The China deal, signed in 2007, greatly boosted Kabila after his first election. Congo needed massive infrastructure improvement after two wars and decades of neglect but its ruined economy made it nearly impossible to take on new debt. China offered vast amounts of money at low rates for something Congo had plenty of – copper. It also offered flexible terms and few conditions, unlike traditional lenders from Europe and North America. Some hailed it as an innovative model for development: nearly $1 bn. has been disbursed for infrastructure projects.

Many people outside the ruling Parti du peuple pour la reconstruction et la démocratie are far more ambivalent about the Congo-China contracts. In practice, the flexibility of the contracts has caused confusion about what projects are included in the deal. The lack of clear conditions also means weak oversight.

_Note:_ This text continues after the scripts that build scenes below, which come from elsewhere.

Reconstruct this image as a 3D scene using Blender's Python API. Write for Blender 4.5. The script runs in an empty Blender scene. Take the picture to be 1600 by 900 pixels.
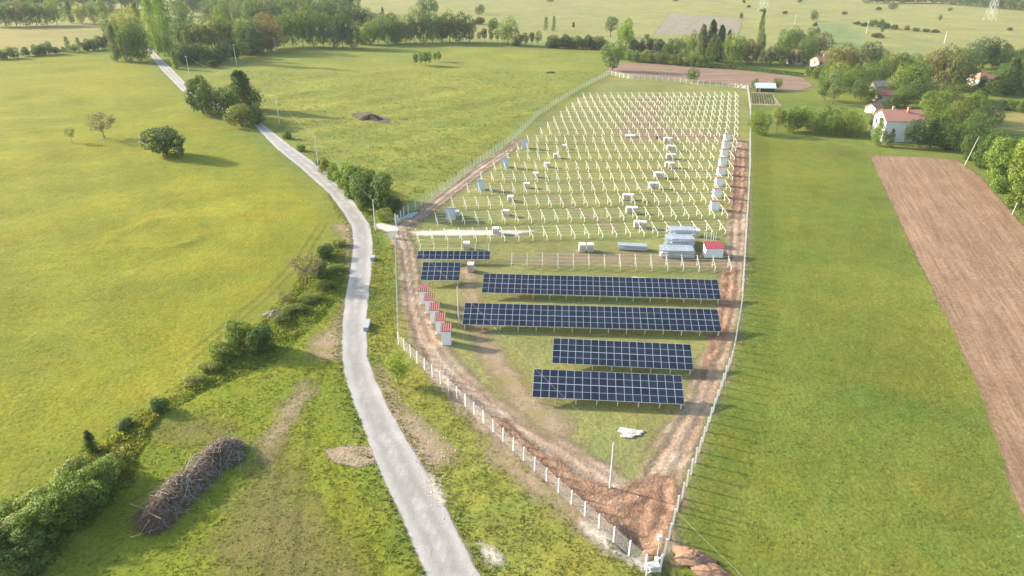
import bpy, bmesh, math, random
import numpy as np
from mathutils import Vector, Matrix

# ------------------------------------------------------------------ camera, sky, sun, exposure
SC = bpy.context.scene
COL = SC.collection
F, YH, H = 1067.0, -75.0, 50.0                # focal length in px of the 1600 px photo, horizon row, flying height
TH = math.atan((450.0 - YH) / F)              # downward pitch
cam_d = bpy.data.cameras.new('camera'); cam = bpy.data.objects.new('camera', cam_d); COL.objects.link(cam)
cam.location = (0, 0, H); cam.rotation_euler = (math.pi / 2 - TH, 0, 0)
cam_d.sensor_width = 36; cam_d.lens = 36 * F / 1600; cam_d.clip_start = 0.5; cam_d.clip_end = 8000
SC.camera = cam

SUN_EL = math.radians(20.0)
SUN_DIR = Vector((0.93, -0.36, 0)).normalized()          # direction the shadows fall on the ground
world = bpy.data.worlds.new('World'); SC.world = world; world.use_nodes = True
wn = world.node_tree.nodes; wl = world.node_tree.links
sky = wn.new('ShaderNodeTexSky'); sky.sky_type = 'NISHITA'; sky.sun_disc = False
sky.sun_elevation = SUN_EL
tosun = Vector((-SUN_DIR.x, -SUN_DIR.y, 0))
sky.sun_rotation = math.atan2(tosun.x, tosun.y)
sky.air_density = 1.0; sky.dust_density = 2.0
wl.new(sky.outputs[0], wn['Background'].inputs[0]); wn['Background'].inputs[1].default_value = 0.15
sun_d = bpy.data.lights.new('sun', 'SUN'); sun = bpy.data.objects.new('sun', sun_d); COL.objects.link(sun)
sun_d.energy = 4.3; sun_d.angle = math.radians(1.6); sun_d.color = (1.0, 0.89, 0.72)
ray = Vector((SUN_DIR.x * math.cos(SUN_EL), SUN_DIR.y * math.cos(SUN_EL), -math.sin(SUN_EL)))
sun.rotation_euler = ray.to_track_quat('-Z', 'Y').to_euler()
SC.view_settings.view_transform = 'Standard'; SC.view_settings.look = 'None'
SC.view_settings.exposure = 1.52; SC.view_settings.gamma = 1.0
SC.cycles.use_denoising = True
SC.cycles.transparent_max_bounces = 16
SC.cycles.max_bounces = 6; SC.cycles.volume_bounces = 0

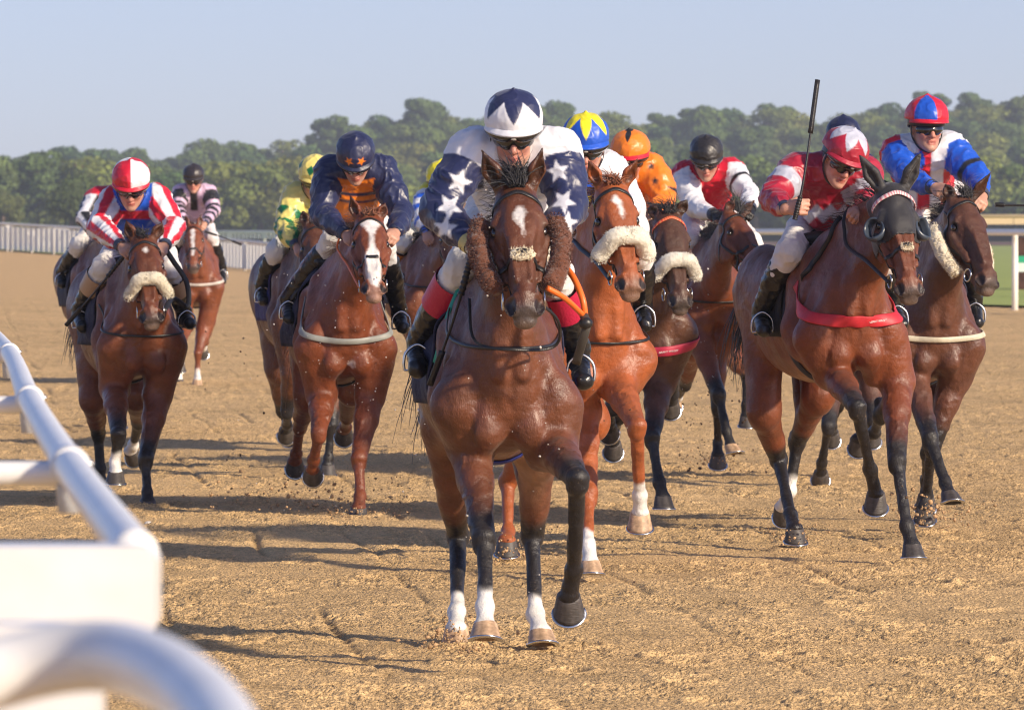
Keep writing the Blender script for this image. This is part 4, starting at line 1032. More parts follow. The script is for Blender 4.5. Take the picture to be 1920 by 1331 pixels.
# brown hurdle track strips and pale strips in the infield
m_br = mat('dirt_strip', (.16, .075, .045), .9, var=.2, vscale=.3); m_ps = mat('pale_strip', (.50, .38, .22), .9, var=.15, vscale=.2)
def strip(name, pa, pb, w0, z, m):
    (x0, y0), (x1, y1) = pa, pb; return tag(mk(name, [(x0, y0, z), (x1, y1, z), (x1, y1 + w0, z), (x0, y0 + w0, z)], [(0, 1, 2, 3)], m, None, None, False), kind='structure')
# far hill covered in wood
RX = [-1300, -600, -200, 0, 100, 150, 200, 300, 400, 500, 620, 700, 760, 880, 1000, 1050, 1100, 1200, 1400, 1500, 1600, 1700, 1760, 1800, 1920, 2150]
RY = [400, 345, 318, 306, 290, 283, 290, 282, 284, 266, 250, 232, 214, 209, 206, 199, 212, 210, 212, 205, 213, 192, 184, 196, 194, 205]
Y_A, Y_B = 800.0, 1250.0
def hill_z(px, t):
    top = np.interp(px, RX, RY); lev = np.interp(t, [0, .12, 1], [0.0, .24, 1.0])
    Y = Y_A + (Y_B - Y_A) * t; zt = H0 + (HOR - (HOR - (HOR - top) * lev)) * Y / F
    return np.maximum(zt - 8.5 * np.interp(t, [0, .15, 1], [0, 1, 1]), -.1)
hv = []; nxh, nth = 90, 24
for j in range(nth + 1):
    t = j / nth
    for i in range(nxh):
        px = -1500 + 4800 * i / (nxh - 1); Y = Y_A + (Y_B - Y_A) * t; hv.append(((px - 960) * Y / F, Y, float(hill_z(px, t)) - .15 + (0 if t < 1 else 0)))
for i in range(nxh): x_, y_, z_ = hv[nth * nxh + i]; hv.append((x_ * 1.3, y_ + 500, z_ - 6))
hf = [(j * nxh + i, j * nxh + i + 1, (j + 1) * nxh + i + 1, (j + 1) * nxh + i) for j in range(nth + 1) for i in range(nxh - 1)]
m_hill = mat('woodland_floor', (.035, .055, .02), .95, var=.3, vscale=.05)
tag(mk('hill', hv, hf, m_hill), kind='structure')
# ------------------------------------------------------------------ trees
m_leaf = bpy.data.materials.new('foliage'); m_leaf.use_nodes = True; n = m_leaf.node_tree; L = n.links; b = n.nodes['Principled BSDF']
b.inputs['Roughness'].default_value = .75; at = n.nodes.new('ShaderNodeAttribute'); at.attribute_name = 'Col'
oi = n.nodes.new('ShaderNodeObjectInfo'); rp = n.nodes.new('ShaderNodeValToRGB')
for pos, c_ in ((0, (.8, 1.0, .75, 1)), (.35, (1.2, 1.25, .8, 1)), (.7, (1.35, 1.35, .85, 1)), (1, (1.55, 1.4, .9, 1))):
    if pos in (0, 1): e_ = rp.color_ramp.elements[0 if pos == 0 else -1]; e_.position = pos
    else: e_ = rp.color_ramp.elements.new(pos)
    e_.color = c_
L.new(oi.outputs['Random'], rp.inputs[0]); mx = n.nodes.new('ShaderNodeMix'); mx.data_type = 'RGBA'; mx.blend_type = 'MULTIPLY'; mx.inputs[0].default_value = 1
L.new(at.outputs['Color'], mx.inputs[6]); L.new(rp.outputs[0], mx.inputs[7]); L.new(mx.outputs[2], b.inputs['Base Color'])
tr = n.nodes.new('ShaderNodeBsdfTranslucent'); L.new(mx.outputs[2], tr.inputs[0]); ms = n.nodes.new('ShaderNodeMixShader'); ms.inputs[0].default_value = .25
L.new(b.outputs[0], ms.inputs[1]); L.new(tr.outputs[0], ms.inputs[2]); L.new(ms.outputs[0], n.nodes['Material Output'].inputs[0])
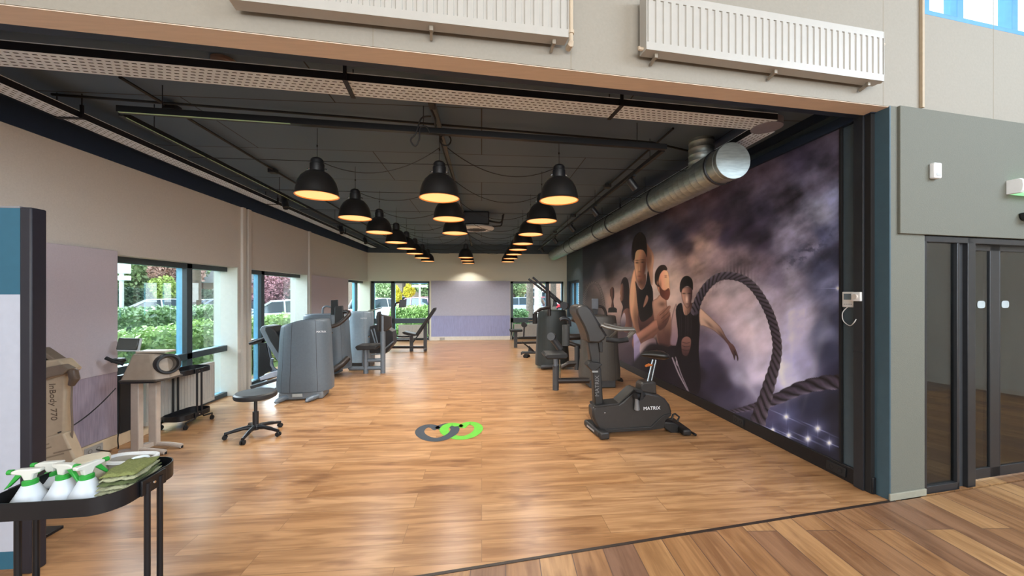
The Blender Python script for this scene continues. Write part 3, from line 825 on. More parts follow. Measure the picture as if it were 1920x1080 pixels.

A December report by two local human rights organisations, the Association d'intégrité et la bonne gouvernance and Initiative pour la bonne gouvernance et les droits humains, said that residents around the Sicomines mine had been kicked off their land without proper compensation. They had lost their jobs and didn't have enough food. The Kinshasa-based rights organisation, the Association africaine des droits de l'homme, put out an even more damning report in February, saying it was clear that millions of dollars meant for infrastructure projects were being embezzled. Asadho's researchers went to one road in the capital that the government works agency that was set up for the China contract, the Agence congolaise des grands-travaux, had declared finished and found that no more than a few hundred metres were paved. 'Only motorbikes can pass,' Asadho said. The total cost of the road was $21 mn.

To counter the bad publicity, Ekanga has been leading a charm offensive on Sicomines' behalf. He's giving tours of the mine for Western diplomats and offering accounts for the money that's been spent. There's still no independent auditing, though: it's difficult to reconcile the cash flows in different BCPSC and ACGT documents.

China Eximbank still has more than $2 bn. to disburse for infrastructure projects. Ekanga is pushing for much of that money to flow in the coming 18 months, coinciding with election season. Drawn on state assets, it is a vast amount without any accountability. As Ekanga blocks efforts to monitor these payments, he risks major clashes with several ministers and aspiring politicians.